Take me, for instance. At first I started out with simple projects: painting a bathroom, decluttering an office, rearranging furniture around a fireplace, adding a pretty candle and some incense here and there. No biggie.

But then I got braver, hungrier for more. And that was my downfall…

That’s because it required that I venture into one of those huge home improvement stores as big as Rhode Island where merchandise and building supplies are stacked floor to ceiling and smells like sawdust while millions of sales associates run around dressed in fluorescent orange vests and flair pins.

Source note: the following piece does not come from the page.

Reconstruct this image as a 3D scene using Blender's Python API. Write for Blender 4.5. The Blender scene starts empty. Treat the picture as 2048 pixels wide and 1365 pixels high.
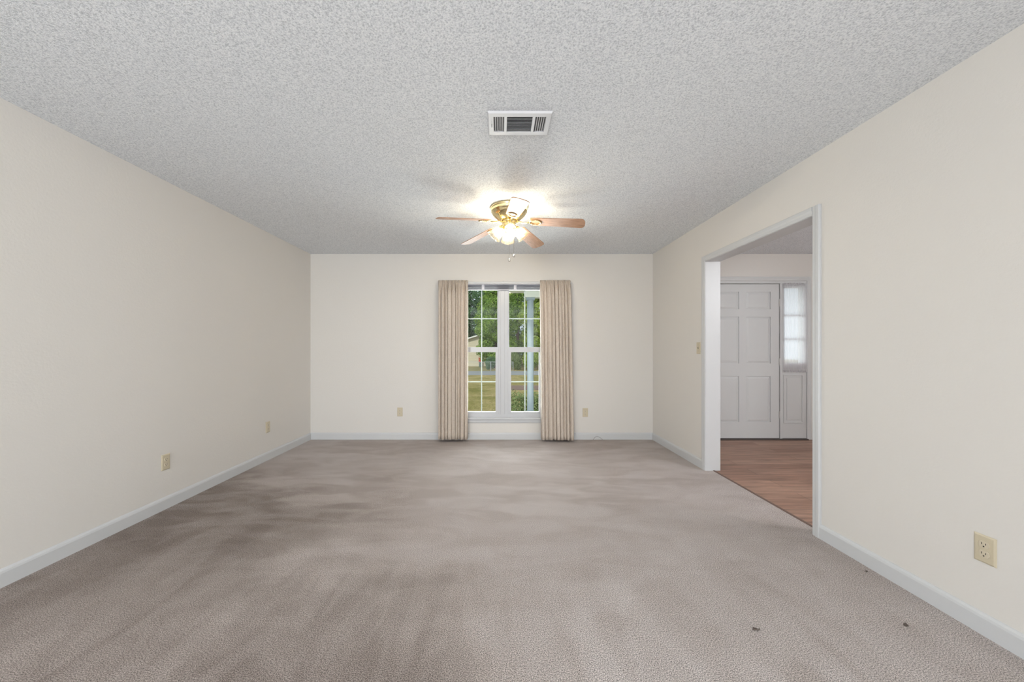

You thought you died and gone to heaven. You can’t wait to get started. But then, very cruelly, you learn that the sales associates are always running in the opposite direction of any customers. I’ve come to the conclusion that they really don’t want to answer any of your home improvement questions—where do I find 60 watt bulbs? Is wood more durable than tile? What’s the difference between a convection oven and a microwave? How do I remove grout? Can I special order kitchen cabinets? Can I? Please? Hello?

Hello?!

Forget about pressing those red service bells that are installed in every aisle. I’m convinced that those are displayed purely for show by the store managers, like fake video cameras inside convenience stores to psych out thieves. When you press the red button, all of the sales associates with their orange vests huddle in a back room somewhere, belly laughing together because another paying customer was dumb enough to (1) press it and (2) think that a sales associate would respond to it.

Here’s the annoying truth I’ve learned after wasting too many Saturday afternoons in home improvement stores. DO NOT venture inside if:

1. You think there’s the slightest chance you might need to have a conversation with a sales associate.

2. Your eyes are sensitive to the color orange.

3. You can’t change a light bulb.

4. The items(s) that you’d like to buy are stored on any of the top shelves requiring assistance from a sales associate and/or a fork lift.

5. You need to use a bathroom.

If you do, you may seriously jeopardize your mental health. And your home.

Abort all of your foolish dreams for home remodeling and simply tell yourself that your carpet doesn’t need to be replaced with hardwood. It just needs a good shampoo. And you can rent those carpet cleaner thingamajigs at any supermarket.